The International Monetary Fund has downgraded its outlook for UK growth for 2019, the year of Brexit, while much of the rest of the G7 have been upgraded on the back of a strengthening global economy.
In its latest forecast, the IMF projects growth for Britain of 1.5 per cent next year, down from 1.6 per cent previously.
The UK is set to leave the European Union on 29 March 2019.
In contrast with the UK downgrade, the US outlook for 2019 is upgraded from 1.9 per cent to 2.5 per cent, Germany from 1.5 per cent to 2 per cent and Canada from 1.7 per cent to 2 per cent.
The IMF’s UK forecast for 2018 is unchanged at 1.8 per cent.
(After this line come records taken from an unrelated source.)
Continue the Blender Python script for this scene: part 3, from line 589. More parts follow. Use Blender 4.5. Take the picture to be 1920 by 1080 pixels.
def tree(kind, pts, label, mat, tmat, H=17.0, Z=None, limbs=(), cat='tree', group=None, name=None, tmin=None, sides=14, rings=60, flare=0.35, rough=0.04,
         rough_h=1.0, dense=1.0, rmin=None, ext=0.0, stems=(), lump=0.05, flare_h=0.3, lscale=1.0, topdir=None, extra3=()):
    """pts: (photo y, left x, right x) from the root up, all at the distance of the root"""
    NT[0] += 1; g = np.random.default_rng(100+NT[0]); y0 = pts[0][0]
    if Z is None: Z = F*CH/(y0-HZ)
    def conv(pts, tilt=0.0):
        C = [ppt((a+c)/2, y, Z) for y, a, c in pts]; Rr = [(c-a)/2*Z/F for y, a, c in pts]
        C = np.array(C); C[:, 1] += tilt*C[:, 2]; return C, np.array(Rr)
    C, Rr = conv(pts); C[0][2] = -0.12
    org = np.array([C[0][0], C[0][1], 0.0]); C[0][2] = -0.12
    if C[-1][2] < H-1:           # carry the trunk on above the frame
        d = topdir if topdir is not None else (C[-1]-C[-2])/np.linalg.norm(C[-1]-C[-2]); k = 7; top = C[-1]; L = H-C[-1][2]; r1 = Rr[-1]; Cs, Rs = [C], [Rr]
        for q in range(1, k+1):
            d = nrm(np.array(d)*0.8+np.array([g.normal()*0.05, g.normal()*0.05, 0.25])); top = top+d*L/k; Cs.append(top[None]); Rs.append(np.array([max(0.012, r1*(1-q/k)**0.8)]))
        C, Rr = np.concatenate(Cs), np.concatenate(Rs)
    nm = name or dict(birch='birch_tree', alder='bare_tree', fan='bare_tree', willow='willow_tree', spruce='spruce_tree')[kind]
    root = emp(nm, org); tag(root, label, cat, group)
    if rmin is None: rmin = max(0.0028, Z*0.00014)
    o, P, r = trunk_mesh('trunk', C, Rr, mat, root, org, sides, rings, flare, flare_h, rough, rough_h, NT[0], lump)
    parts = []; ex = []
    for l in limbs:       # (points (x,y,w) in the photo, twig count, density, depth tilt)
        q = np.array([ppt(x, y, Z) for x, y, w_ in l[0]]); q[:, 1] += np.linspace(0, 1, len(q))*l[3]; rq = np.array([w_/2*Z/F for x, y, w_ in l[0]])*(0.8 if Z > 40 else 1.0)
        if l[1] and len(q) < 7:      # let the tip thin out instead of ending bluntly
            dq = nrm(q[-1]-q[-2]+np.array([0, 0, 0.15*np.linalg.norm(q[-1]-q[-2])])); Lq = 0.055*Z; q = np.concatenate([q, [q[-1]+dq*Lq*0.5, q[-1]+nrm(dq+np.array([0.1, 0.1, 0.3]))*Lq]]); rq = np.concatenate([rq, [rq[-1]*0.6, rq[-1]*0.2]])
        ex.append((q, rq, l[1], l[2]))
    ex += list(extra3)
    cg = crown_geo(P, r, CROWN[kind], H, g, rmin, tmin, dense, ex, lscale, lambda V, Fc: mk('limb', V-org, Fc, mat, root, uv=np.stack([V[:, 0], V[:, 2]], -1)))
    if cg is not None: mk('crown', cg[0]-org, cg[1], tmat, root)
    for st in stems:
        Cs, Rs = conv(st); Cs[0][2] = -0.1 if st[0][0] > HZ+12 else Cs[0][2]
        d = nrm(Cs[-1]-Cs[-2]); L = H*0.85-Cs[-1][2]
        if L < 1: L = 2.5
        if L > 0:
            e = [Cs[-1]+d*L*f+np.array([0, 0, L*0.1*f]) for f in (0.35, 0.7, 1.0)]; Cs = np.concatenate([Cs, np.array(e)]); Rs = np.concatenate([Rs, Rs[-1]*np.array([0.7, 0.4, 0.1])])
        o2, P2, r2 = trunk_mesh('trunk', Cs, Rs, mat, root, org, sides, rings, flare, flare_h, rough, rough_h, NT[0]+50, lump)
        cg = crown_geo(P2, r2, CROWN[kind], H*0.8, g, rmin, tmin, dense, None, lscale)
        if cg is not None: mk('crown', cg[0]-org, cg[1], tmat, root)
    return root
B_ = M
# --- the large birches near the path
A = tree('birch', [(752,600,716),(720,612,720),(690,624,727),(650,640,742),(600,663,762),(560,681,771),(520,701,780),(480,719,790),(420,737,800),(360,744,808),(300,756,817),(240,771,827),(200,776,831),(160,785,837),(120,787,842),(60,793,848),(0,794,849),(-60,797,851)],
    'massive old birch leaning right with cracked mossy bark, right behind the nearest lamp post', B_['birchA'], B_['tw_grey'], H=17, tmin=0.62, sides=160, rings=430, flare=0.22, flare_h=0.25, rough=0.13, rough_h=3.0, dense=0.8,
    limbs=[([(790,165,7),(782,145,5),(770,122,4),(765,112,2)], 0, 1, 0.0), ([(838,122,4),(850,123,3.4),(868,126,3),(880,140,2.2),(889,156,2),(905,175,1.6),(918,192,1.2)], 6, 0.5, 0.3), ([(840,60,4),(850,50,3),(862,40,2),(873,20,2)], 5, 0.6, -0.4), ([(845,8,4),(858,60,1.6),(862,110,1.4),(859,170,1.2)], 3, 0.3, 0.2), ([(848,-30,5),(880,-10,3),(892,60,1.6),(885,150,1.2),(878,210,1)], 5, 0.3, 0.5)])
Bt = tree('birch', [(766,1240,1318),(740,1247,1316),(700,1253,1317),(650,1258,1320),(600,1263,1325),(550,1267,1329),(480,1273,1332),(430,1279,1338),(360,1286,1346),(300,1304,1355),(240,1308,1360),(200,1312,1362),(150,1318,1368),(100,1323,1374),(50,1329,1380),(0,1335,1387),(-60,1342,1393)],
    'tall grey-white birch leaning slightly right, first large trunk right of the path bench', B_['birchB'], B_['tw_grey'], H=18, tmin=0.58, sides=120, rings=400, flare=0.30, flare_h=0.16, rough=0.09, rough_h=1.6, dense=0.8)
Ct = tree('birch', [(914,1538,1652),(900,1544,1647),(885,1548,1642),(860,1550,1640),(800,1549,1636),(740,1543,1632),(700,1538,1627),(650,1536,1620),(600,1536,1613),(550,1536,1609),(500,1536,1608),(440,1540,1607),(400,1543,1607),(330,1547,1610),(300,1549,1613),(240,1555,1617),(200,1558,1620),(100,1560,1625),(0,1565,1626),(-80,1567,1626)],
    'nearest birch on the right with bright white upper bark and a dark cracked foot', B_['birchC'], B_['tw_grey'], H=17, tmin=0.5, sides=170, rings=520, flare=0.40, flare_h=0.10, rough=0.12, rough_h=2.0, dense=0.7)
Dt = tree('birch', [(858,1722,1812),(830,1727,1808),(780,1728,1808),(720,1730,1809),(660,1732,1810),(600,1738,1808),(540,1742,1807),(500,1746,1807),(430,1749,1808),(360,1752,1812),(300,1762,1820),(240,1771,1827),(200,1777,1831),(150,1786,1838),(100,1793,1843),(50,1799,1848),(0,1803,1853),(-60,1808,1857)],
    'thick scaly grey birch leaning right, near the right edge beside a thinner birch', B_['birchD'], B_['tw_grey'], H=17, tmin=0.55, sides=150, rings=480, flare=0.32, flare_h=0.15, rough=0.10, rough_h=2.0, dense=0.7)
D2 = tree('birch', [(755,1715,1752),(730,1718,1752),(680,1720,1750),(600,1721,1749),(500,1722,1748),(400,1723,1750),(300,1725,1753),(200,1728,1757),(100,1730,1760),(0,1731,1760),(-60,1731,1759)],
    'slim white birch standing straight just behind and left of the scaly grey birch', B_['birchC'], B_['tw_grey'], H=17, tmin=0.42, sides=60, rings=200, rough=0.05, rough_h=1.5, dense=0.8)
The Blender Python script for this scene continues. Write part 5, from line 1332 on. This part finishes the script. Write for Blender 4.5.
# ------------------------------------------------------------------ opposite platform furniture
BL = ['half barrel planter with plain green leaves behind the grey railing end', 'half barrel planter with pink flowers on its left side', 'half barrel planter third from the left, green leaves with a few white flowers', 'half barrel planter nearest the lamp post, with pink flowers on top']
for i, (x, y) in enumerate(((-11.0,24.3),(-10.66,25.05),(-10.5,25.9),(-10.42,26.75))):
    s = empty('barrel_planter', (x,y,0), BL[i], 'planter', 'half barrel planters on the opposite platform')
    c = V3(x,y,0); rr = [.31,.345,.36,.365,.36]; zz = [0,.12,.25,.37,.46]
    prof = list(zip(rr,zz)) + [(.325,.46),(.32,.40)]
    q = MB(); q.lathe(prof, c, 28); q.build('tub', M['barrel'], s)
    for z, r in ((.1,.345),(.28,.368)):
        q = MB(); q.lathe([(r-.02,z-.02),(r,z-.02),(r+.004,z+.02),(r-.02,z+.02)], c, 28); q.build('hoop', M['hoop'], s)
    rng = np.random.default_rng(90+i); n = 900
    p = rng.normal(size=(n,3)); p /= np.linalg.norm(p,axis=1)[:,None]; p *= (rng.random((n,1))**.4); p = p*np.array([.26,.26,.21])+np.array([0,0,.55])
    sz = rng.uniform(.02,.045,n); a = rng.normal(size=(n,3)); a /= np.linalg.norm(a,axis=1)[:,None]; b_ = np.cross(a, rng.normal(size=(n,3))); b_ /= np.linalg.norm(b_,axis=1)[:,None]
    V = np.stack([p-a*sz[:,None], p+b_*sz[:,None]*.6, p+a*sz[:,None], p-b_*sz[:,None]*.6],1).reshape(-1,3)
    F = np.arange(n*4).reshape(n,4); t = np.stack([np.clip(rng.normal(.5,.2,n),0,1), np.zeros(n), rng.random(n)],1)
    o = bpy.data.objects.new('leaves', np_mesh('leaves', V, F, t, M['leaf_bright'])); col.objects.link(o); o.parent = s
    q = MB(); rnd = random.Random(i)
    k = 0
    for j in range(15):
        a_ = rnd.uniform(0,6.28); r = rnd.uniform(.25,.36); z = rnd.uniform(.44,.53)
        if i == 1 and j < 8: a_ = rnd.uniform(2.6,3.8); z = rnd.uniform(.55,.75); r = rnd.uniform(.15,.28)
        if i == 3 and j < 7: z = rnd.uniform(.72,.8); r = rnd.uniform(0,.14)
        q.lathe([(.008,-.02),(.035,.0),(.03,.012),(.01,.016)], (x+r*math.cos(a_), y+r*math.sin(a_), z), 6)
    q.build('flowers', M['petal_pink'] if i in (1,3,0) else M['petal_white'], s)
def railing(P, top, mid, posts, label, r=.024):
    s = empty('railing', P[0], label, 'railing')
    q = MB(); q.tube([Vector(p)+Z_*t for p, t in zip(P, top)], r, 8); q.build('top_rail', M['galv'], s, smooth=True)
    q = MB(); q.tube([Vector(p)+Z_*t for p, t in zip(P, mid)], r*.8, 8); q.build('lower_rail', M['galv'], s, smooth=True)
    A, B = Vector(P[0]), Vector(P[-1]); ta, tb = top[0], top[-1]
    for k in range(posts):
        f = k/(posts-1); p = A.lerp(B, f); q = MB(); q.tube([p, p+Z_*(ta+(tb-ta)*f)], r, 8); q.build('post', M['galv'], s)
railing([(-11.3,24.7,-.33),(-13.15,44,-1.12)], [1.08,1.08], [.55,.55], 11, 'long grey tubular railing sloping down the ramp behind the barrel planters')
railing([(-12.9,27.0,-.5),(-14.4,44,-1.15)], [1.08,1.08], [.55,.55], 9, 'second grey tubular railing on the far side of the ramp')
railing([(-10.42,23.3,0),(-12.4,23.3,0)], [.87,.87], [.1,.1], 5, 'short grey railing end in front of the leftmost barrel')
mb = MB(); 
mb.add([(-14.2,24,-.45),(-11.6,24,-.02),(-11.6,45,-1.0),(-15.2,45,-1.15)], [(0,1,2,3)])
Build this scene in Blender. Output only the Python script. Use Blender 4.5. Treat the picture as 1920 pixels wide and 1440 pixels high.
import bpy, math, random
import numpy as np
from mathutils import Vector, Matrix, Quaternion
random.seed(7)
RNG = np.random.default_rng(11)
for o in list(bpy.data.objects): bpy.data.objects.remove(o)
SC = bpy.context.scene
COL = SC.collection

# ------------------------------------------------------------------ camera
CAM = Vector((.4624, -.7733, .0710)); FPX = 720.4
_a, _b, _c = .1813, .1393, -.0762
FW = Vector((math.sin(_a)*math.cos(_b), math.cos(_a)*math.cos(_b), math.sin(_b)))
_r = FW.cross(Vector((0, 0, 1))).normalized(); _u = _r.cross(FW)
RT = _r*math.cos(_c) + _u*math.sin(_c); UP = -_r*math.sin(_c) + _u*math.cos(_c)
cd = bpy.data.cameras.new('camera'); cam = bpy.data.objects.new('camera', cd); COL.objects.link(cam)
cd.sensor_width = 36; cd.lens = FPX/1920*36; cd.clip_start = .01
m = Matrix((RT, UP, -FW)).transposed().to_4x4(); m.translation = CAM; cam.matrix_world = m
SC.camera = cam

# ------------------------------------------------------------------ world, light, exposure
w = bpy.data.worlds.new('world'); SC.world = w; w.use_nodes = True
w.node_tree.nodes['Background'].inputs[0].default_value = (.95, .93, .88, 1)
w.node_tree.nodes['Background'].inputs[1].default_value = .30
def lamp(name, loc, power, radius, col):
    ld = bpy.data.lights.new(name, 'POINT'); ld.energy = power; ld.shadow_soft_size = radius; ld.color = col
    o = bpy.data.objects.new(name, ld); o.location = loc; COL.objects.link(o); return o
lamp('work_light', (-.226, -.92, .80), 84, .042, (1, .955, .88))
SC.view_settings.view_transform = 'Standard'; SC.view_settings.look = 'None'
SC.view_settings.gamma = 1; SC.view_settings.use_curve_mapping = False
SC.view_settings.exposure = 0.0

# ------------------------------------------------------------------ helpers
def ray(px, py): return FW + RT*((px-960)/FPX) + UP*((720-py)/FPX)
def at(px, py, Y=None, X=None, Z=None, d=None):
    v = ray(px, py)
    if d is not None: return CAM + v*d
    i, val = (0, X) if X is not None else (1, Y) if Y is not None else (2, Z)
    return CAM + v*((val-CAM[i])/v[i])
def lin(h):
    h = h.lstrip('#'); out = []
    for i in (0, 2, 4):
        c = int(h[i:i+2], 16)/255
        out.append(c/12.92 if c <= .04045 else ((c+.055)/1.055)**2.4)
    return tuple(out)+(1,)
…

But forecast growth for the US, Germany, France, Italy and Japan are all pushed upwards this year as global growth is seen hitting 3.9 per cent, the most rapid since the 4.2 per cent expansion in 2011.
“The revision reflects increased global growth momentum and the expected impact of the recently approved US tax policy changes,” the IMF says in its latest World Economic Outlook update, referencing the corporation tax cuts pushed through the US Congress late last year.
However, the IMF now expects UK GDP growth in 2017 to have come in at 1.7 per cent, slightly higher than the 1.6 per cent it pencilled in last month when it delivered its annual “Article IV” health check on the UK economy.
At that time the IMF’s director general, Christine Lagarde, said that the UK’s economic performance since the Brexit vote in June 2016 had vindicated her organisation’s pre-referendum warnings.
The Office for National Statistics will reveal its preliminary estimate for growth in the final quarter of 2017, and also the full calendar year, on Friday.
“As the year 2018 begins, the world economy is gathering speed,” wrote the IMF’s chief economist, Maurice Obstfeld, in a blog on Monday.
“This is good news. But political leaders and policy makers must stay mindful that the present economic momentum reflects a confluence of factors that is unlikely to last for long,” he added, arguing that Donald Trump’s tax cuts were likely to only provide a short-term boost to growth.
“Without prompt action to address structural growth impediments, enhance the inclusiveness of growth, and build policy buffers and resilience, the next downturn will come sooner and be harder to fight ... Our view is that the current upturn, however welcome, is unlikely to become a ‘new normal’ and faces medium-term downside hazards that likely will grow over time.”